AML: I would guess that, because you work slowly, it is difficult for you to write music on commission. Is this so?
JC: The ways I compose are absolutely different between doing commissioned works and doing my own. Actually, I have done many commissioned works in diverse areas such as for film, modern dance, orchestra and so on. But that is not “ART.” On the commission works, the point is to produce not that I want but what the commissioner wants. In addition, the deadline makes it possible for me to be completed on time. On such kind of works, the important things are techniques and experiences. However on doing my own works, other things are added, which are “thinking, philosophy and experiments.” This is the reason why I’m slow doing my own works that is art!
AML: I couldn’t quite determine if the opening growls on What if Ellington Didn’t Take the “A” Train? were played by trombones or not. Is that what they were?
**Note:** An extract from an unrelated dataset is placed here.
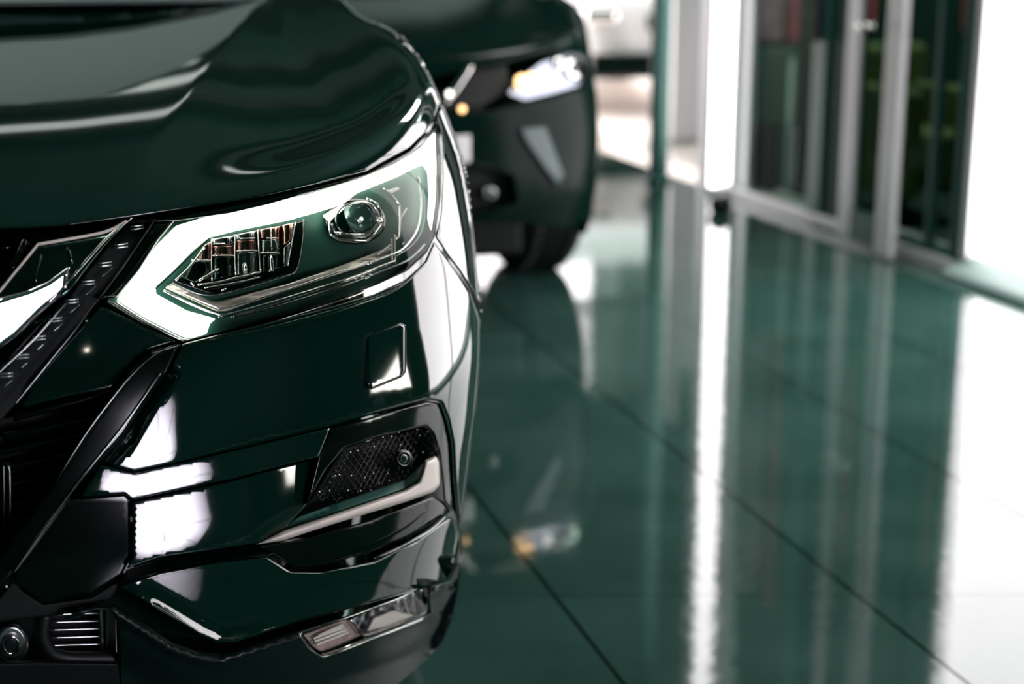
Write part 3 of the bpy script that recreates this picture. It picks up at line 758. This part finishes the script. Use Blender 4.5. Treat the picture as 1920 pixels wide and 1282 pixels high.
# corner cover plate and V surround
cov = [(98, 937), (234, 926), (244, 936), (245, 1046), (228, 1078), (170, 1115), (80, 1128), (44, 1104), (24, 1083)]
panel('corner_cover', cov, B1_, GBLACK, car, lev=-.006, s=9, rim=5, drop=.004, thick=.03)
bands_a = [(282, 658), (250, 685), (213, 733), (160, 807), (96, 908), (32, 994), (-30, 1080), (-120, 1190)]
bands_b = [(340, 643), (314, 700), (234, 817), (133, 932), (24, 1081), (-60, 1190)]
panel('grille_surround', bands_b[::-1][:0]+bands_a+[(-60, 1190)]+bands_b[::-1][1:], B1_, GBLACK, car, lev=.004, s=7, rim=10, drop=.010, thick=.03)
bead = lambda nm, p, r=.0016, m_=GBLACK, lev=.006, par=car, **k: line(nm, p, B1_, m_, par, lev=lev, r=r, **k)
bead('surround_highlight', [(300, 700), (234, 795), (133, 922), (24, 1075)], .0014, DCHROME)  # dark chrome beads stand in for highlights along the band's edges
bead('surround_highlight', [(322, 648), (286, 668), (250, 700), (216, 740), (160, 815), (104, 905)], .0012, DCHROME, taper=True)
chin = [(-60, 1194), (24, 1088), (44, 1108), (80, 1132), (172, 1119), (230, 1082), (222, 1100), (208, 1124), (181, 1130), (118, 1152), (0, 1166), (-120, 1172), (-120, 1194)]
panel('chin_panel', chin, B1_, MBLACK, car, lev=-.012, s=9, rim=4, drop=.004, thick=.03)
# slats region
plate = [(190, 574), (330, 641), (282, 655), (250, 682), (213, 727), (130, 742), (40, 765), (62, 718), (120, 650)]
panel('inner_plate', plate, B1_, PAINT, car, lev=-.012, s=9, rim=4, drop=.003, thick=.02)
panel('intake_backing', [(40, 765), (213, 730), (160, 807), (96, 908), (32, 994), (-30, 1080), (-120, 1190), (-120, 800)], B1_, MBLACK, car, lev=-.07, s=14, rim=0)
for y0, x0, x1, y1 in ((776, 25, 213, 730), (811, 5, 186, 777), (848, -40, 160, 808), (884, -60, 134, 846), (920, -70, 108, 884), (956, -80, 80, 930), (990, -90, 55, 966)):
    s_ = panel('intake_slat', [(x0, y0), (x1, y1), (x1-6, y1+13), (x0, y0+15)], B1_, GBLACK, car, lev=-.035, s=7, rim=5, drop=.006, thick=.02, r=3)
for x in (6, 17): bead('intake_post', [(x, 868), (x+1, 930), (x, 1012)], .0022, GBLACK, -.028)
bead('intake_edge', [(12, 866), (18, 880), (19, 1008)], .0008, DCHROME, -.024)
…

JC: It’s not trombone but guitar effector’s sound. On the intro of the piece, I ask guitarist Hong to play a sonic improvisation using diverse effector that suggests departure of the “A “Train.
AML: It seemed to me that you think a great deal about orchestral texture as well as the musical line and the underlying harmony when writing your music. I’m curious if you’ve ever studied the scoring of such iconoclastic jazz writers as Eddie Sauter, Charles Mingus or Rod Levitt, who were also adept at creating unusual textures from just a few instruments?
JC: Not really. Actually, this is the first time I’ve used that kind of instrumental combination. The composers you mentioned were great masters, but in studying music I’ve focused more on harmonic devices and structures from diverse composers. I think each instruments combination has its own unique magnetism no matter their size. I’m deeply interested in composing unusual instrumental combinations and am going to keep experimenting with it.
AML: Were these scores written for the 10-piece combination heard on this record, or were these reductions of fuller scores, for instance using the usual complement of 3-4 trumpets and 3 trombones?
JC: You have a point. From the start, some of them were written in mind for standard big band ensemble (4,4,5), for instance What if Ellington…. However, to be honest, a limited budget was an issue for me, so I decided to downsize the band and re-write the scores for the 11 piece band (trp, trb, alto sax, tenor sax, flute, cello, male voice, guitar, piano, bass, drums). In such small-sized big band writing, I tried to extract a rich sound as much as possible using contrapuntal devices rather than simple punch tutti horn voicing.
AML: Thank you for your time! I’m sure that my readers will appreciate your insights.
JC: Thank you for your interest in my music!